_Written request_. Everything from the first line of the data below through the line that contains "sc.camera = cam" should be written out exactly, please, and nothing more; the pictures stay out.

• • •

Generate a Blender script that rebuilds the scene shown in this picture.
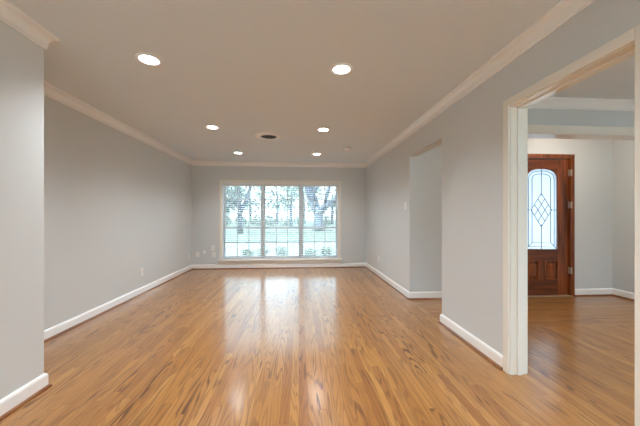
import bpy, bmesh, math, random
from mathutils import Vector, Matrix, noise
random.seed(7)
sc = bpy.context.scene
for o in list(bpy.data.objects): bpy.data.objects.remove(o)
COL = sc.collection

# ------------------------------------------------------------ camera
F = 290.0
YAW = math.atan(21 / F)
cam_d = bpy.data.cameras.new('camera')
cam_d.sensor_width = 36; cam_d.lens = 36 * F / 640
cam_d.shift_y = 4 / 640
cam_d.clip_start = .02
cam = bpy.data.objects.new('camera', cam_d); COL.objects.link(cam)
cam.location = (0, 0, 1.18); cam.rotation_euler = (math.pi / 2, 0, -YAW)
sc.camera = cam

# ------------------------------------------------------------ world, sun, exposure
world = bpy.data.worlds.new('sky'); sc.world = world; world.use_nodes = True
bg = world.node_tree.nodes['Background']
bg.inputs['Color'].default_value = (.77, .87, 1, 1)
bg.inputs['Strength'].default_value = 3.0
sun_d = bpy.data.lights.new('sun', 'SUN'); sun_d.energy = 12; sun_d.angle = .05
sun_d.color = (1, .96, .9)
sun = bpy.data.objects.new('sun', sun_d); COL.objects.link(sun)
sun.rotation_euler = (math.radians(12), math.radians(-32), 0)
LAMP = 9.0
SPOT = 56.0
LAMP_COLOR = (.95, .98, 1, 1)
sc.view_settings.view_transform = 'Standard'
sc.view_settings.look = 'None'
sc.view_settings.gamma = 1
sc.view_settings.use_curve_mapping = False
sc.view_settings.exposure = 1.03
sc.cycles.max_bounces = 14
sc.cycles.diffuse_bounces = 8
sc.cycles.transparent_max_bounces = 24
sc.cycles.sample_clamp_indirect = 6
sc.cycles.caustics_reflective = False
sc.cycles.caustics_refractive = False
sc.cycles.use_denoising = True

# ------------------------------------------------------------ material helpers
def new_mat(name):
    m = bpy.data.materials.new(name); m.use_nodes = True
    return m, m.node_tree.nodes, m.node_tree.links, m.node_tree.nodes['Principled BSDF']

def plain(name, col, rough=.5, metal=0, bump=0, bscale=200, spec=.5, var=0):
    m, n, l, b = new_mat(name)
    b.inputs['Base Color'].default_value = (*col, 1)
    b.inputs['Roughness'].default_value = rough
    b.inputs['Metallic'].default_value = metal
    b.inputs['Specular IOR Level'].default_value = spec
    tc = n.new('ShaderNodeTexCoord')
    if bump:
        t = n.new('ShaderNodeTexNoise'); t.inputs['Scale'].default_value = bscale
        t.inputs['Detail'].default_value = 4
        l.new(tc.outputs['Object'], t.inputs['Vector'])
        bp = n.new('ShaderNodeBump'); bp.inputs['Strength'].default_value = bump
        bp.inputs['Distance'].default_value = .004
        l.new(t.outputs['Fac'], bp.inputs['Height']); l.new(bp.outputs['Normal'], b.inputs['Normal'])
    if var:
        t2 = n.new('ShaderNodeTexNoise'); t2.inputs['Scale'].default_value = 1.5
        l.new(tc.outputs['Object'], t2.inputs['Vector'])
        mx = n.new('ShaderNodeMix'); mx.data_type = 'RGBA'
        mx.inputs[6].default_value = (*[c * (1 - var) for c in col], 1)
        mx.inputs[7].default_value = (*[min(1, c * (1 + var)) for c in col], 1)
        l.new(t2.outputs['Fac'], mx.inputs[0]); l.new(mx.outputs[2], b.inputs['Base Color'])
    return m

def math_node(n, l, op, a, b=None, c=None):
    k = n.new('ShaderNodeMath'); k.operation = op
    for i, v in enumerate((a, b, c)):
        if v is None: continue
        if isinstance(v, (int, float)): k.inputs[i].default_value = v
        else: l.new(v, k.inputs[i])
    return k.outputs[0]

def oak(name, swap=False, width=.057, length=1.15):
    """strip oak flooring; boards run along Y (along X when swap)"""
    m, n, l, b = new_mat(name)
    tc = n.new('ShaderNodeTexCoord'); sp = n.new('ShaderNodeSeparateXYZ')
    l.new(tc.outputs['Object'], sp.inputs[0])
    ax, ay = (sp.outputs[1], sp.outputs[0]) if swap else (sp.outputs[0], sp.outputs[1])
    M = lambda op, a, b=None, c=None: math_node(n, l, op, a, b, c)
    xs = M('DIVIDE', ax, width); row = M('FLOOR', xs); fx = M('FRACT', xs)
    wn = n.new('ShaderNodeTexWhiteNoise'); wn.noise_dimensions = '1D'; l.new(row, wn.inputs['W'])
    off = M('MULTIPLY', wn.outputs['Value'], 7.3)
    ys = M('ADD', M('DIVIDE', ay, length), off); cell = M('FLOOR', ys); fy = M('FRACT', ys)
    cmb = n.new('ShaderNodeCombineXYZ'); l.new(row, cmb.inputs[0]); l.new(cell, cmb.inputs[1])
    w2 = n.new('ShaderNodeTexWhiteNoise'); w2.noise_dimensions = '2D'; l.new(cmb.outputs[0], w2.inputs['Vector'])
    rnd = w2.outputs['Value']
    sc3 = n.new('ShaderNodeSeparateColor'); l.new(w2.outputs['Color'], sc3.inputs[0])
    rnd2 = sc3.outputs[1]
    # board base colour
    cr = n.new('ShaderNodeValToRGB'); l.new(rnd, cr.inputs[0])
    e = cr.color_ramp.elements
    e[0].position = 0; e[0].color = (.31, .125, .033, 1)
    e[1].position = 1; e[1].color = (.48, .235, .066, 1)
    for p, c in ((.07, (.35, .147, .036, 1)), (.45, (.39, .174, .043, 1)), (.85, (.425, .195, .050, 1))):
        k = e.new(p); k.color = c
    # fine long fibre
    cv = n.new('ShaderNodeCombineXYZ')
    l.new(M('MULTIPLY', ax, 210.0), cv.inputs[0]); l.new(M('MULTIPLY', ay, 5.0), cv.inputs[1]); l.new(M('MULTIPLY', rnd, 50), cv.inputs[2])
    nf = n.new('ShaderNodeTexNoise'); nf.inputs['Scale'].default_value = 1; nf.inputs['Detail'].default_value = 3
    l.new(cv.outputs[0], nf.inputs['Vector'])
    # cathedral figure
    cv2 = n.new('ShaderNodeCombineXYZ')
    l.new(M('MULTIPLY', ax, 12.0), cv2.inputs[0]); l.new(M('MULTIPLY', ay, .8), cv2.inputs[1]); l.new(M('MULTIPLY', rnd2, 40), cv2.inputs[2])
    ng = n.new('ShaderNodeTexNoise'); ng.inputs['Scale'].default_value = 1; ng.inputs['Detail'].default_value = 1.2
    ng.inputs['Distortion'].default_value = .12
    l.new(cv2.outputs[0], ng.inputs['Vector'])
    rings = M('SINE', M('MULTIPLY', ng.outputs['Fac'], 70.0))
    rr = n.new('ShaderNodeMapRange'); l.new(rings, rr.inputs[0])
    rr.inputs[1].default_value = .2; rr.inputs[2].default_value = .8; rr.inputs[3].default_value = 0; rr.inputs[4].default_value = 1
    # only part of the boards show strong figure, broken by dark pores
    sel = n.new('ShaderNodeMapRange'); l.new(rnd2, sel.inputs[0])
    sel.inputs[1].default_value = .35; sel.inputs[2].default_value = .95; sel.inputs[3].default_value = .45; sel.inputs[4].default_value = 1.0
    pore = n.new('ShaderNodeMapRange'); l.new(nf.outputs['Fac'], pore.inputs[0])
    pore.inputs[1].default_value = .30; pore.inputs[2].default_value = .52
    patch = n.new('ShaderNodeTexNoise'); patch.inputs['Scale'].default_value = 1.6
    l.new(tc.outputs['Object'], patch.inputs['Vector'])
    pr = n.new('ShaderNodeMapRange'); l.new(patch.outputs['Fac'], pr.inputs[0])
    pr.inputs[1].default_value = .36; pr.inputs[2].default_value = .56; pr.inputs[3].default_value = .35
    fig = M('MULTIPLY', M('MULTIPLY', M('MULTIPLY', rr.outputs[0], sel.outputs[0]), pore.outputs[0]), pr.outputs[0])
    m1 = n.new('ShaderNodeMix'); m1.data_type = 'RGBA'; m1.inputs[7].default_value = (.09, .032, .014, 1)
    l.new(fig, m1.inputs[0]); l.new(cr.outputs[0], m1.inputs[6])
    m2 = n.new('ShaderNodeMix'); m2.data_type = 'RGBA'; m2.blend_type = 'MULTIPLY'; m2.inputs[0].default_value = 1
    fr = n.new('ShaderNodeMapRange'); l.new(nf.outputs['Fac'], fr.inputs[0])
    fr.inputs[1].default_value = .25; fr.inputs[2].default_value = .75; fr.inputs[3].default_value = .80; fr.inputs[4].default_value = 1.12
    l.new(m1.outputs[2], m2.inputs[6]); l.new(fr.outputs[0], m2.inputs[7])
    # joints
    gx = M('MINIMUM', fx, M('SUBTRACT', 1, fx)); gy = M('MINIMUM', fy, M('SUBTRACT', 1, fy))
    jx = M('LESS_THAN', gx, .018); jy = M('LESS_THAN', gy, .0013); jj = M('MAXIMUM', jx, jy)
    m3 = n.new('ShaderNodeMix'); m3.data_type = 'RGBA'; m3.inputs[7].default_value = (.16, .065, .025, 1)
    l.new(M('MULTIPLY', jj, .75), m3.inputs[0]); l.new(m2.outputs[2], m3.inputs[6])
    l.new(m3.outputs[2], b.inputs['Base Color'])
    b.inputs['Roughness'].default_value = .30
    b.inputs['IOR'].default_value = 1.35
    b.inputs['Coat Weight'].default_value = .7
    b.inputs['Coat Roughness'].default_value = .175
    b.inputs['Coat IOR'].default_value = 1.6
    wv = n.new('ShaderNodeTexNoise'); wv.inputs['Scale'].default_value = 9; l.new(tc.outputs['Object'], wv.inputs['Vector'])
    hh = M('ADD', M('MULTIPLY', wv.outputs['Fac'], .6), M('ADD', M('MULTIPLY', jj, -.25), M('MULTIPLY', rnd, .25)))
    bp = n.new('ShaderNodeBump'); bp.inputs['Strength'].default_value = .25; bp.inputs['Distance'].default_value = .003
    l.new(hh, bp.inputs['Height']); l.new(bp.outputs['Normal'], b.inputs['Normal']); l.new(bp.outputs['Normal'], b.inputs['Coat Normal'])
    return m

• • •

_Solution to the exercise_.
Generate a Blender script that rebuilds the scene shown in this picture.
import bpy, bmesh, math, random
from mathutils import Vector, Matrix, noise
random.seed(7)
sc = bpy.context.scene
for o in list(bpy.data.objects): bpy.data.objects.remove(o)
COL = sc.collection

# ------------------------------------------------------------ camera
F = 290.0
YAW = math.atan(21 / F)
cam_d = bpy.data.cameras.new('camera')
cam_d.sensor_width = 36; cam_d.lens = 36 * F / 640
cam_d.shift_y = 4 / 640
cam_d.clip_start = .02
cam = bpy.data.objects.new('camera', cam_d); COL.objects.link(cam)
cam.location = (0, 0, 1.18); cam.rotation_euler = (math.pi / 2, 0, -YAW)
sc.camera = cam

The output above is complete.